Punjab's bowlers demonstrated the optimal method in the first innings: hit the deck, take pace off, and force batters to target the longer square boundaries. As coach Ricky Ponting noted during the broadcast, this was a surface that demanded control off the back foot.

Connolly, shaped by Western Australian conditions, fits that demand almost by design. In the BBL, his back-foot game against pace is a defining strength—averaging 39.83, with only four players boasting a superior combination of average and strike rate against seam from the back foot (minimum deliveries faced). That foundation translated seamlessly on his IPL debut.
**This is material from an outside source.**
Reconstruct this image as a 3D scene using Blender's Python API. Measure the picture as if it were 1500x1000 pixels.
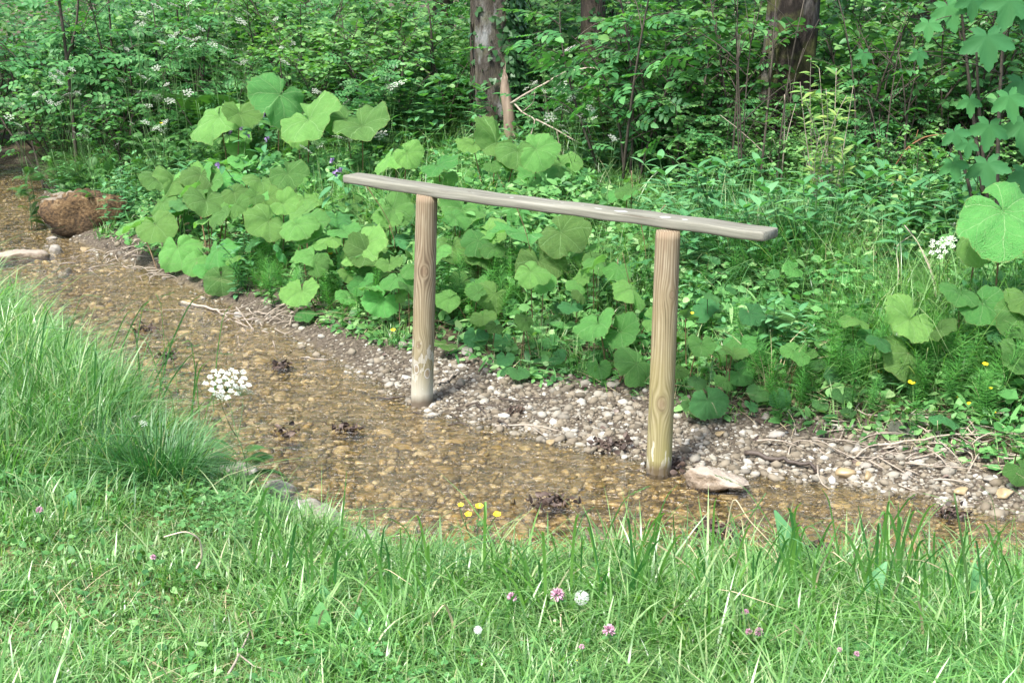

He announced it early, cutting Ashok Sharma flat over backward point for a maximum in the Powerplay. As the game tightened, he returned to the same method, dispatching Kagiso Rabada and Prasidh Krishna to the square boundaries when they dug it in short. In between, he took on Rashid Khan too—three boundaries, all off the back foot and in front of the wicket.

The contrast was stark. Connolly faced 13 balls from seamers off the back foot, scoring 25 runs at a strike rate of 192.31, including two fours and two sixes. The rest of the batters in the match managed 71 runs off 54 such deliveries at 131.48, losing four wickets in the process.

Punjab Kings' record at Mullanpur stood at 3-7. Correcting that imbalance will demand personnel tailored to the conditions. In that context, Connolly is a structural fit and potentially a crucial cog in resetting their home narrative.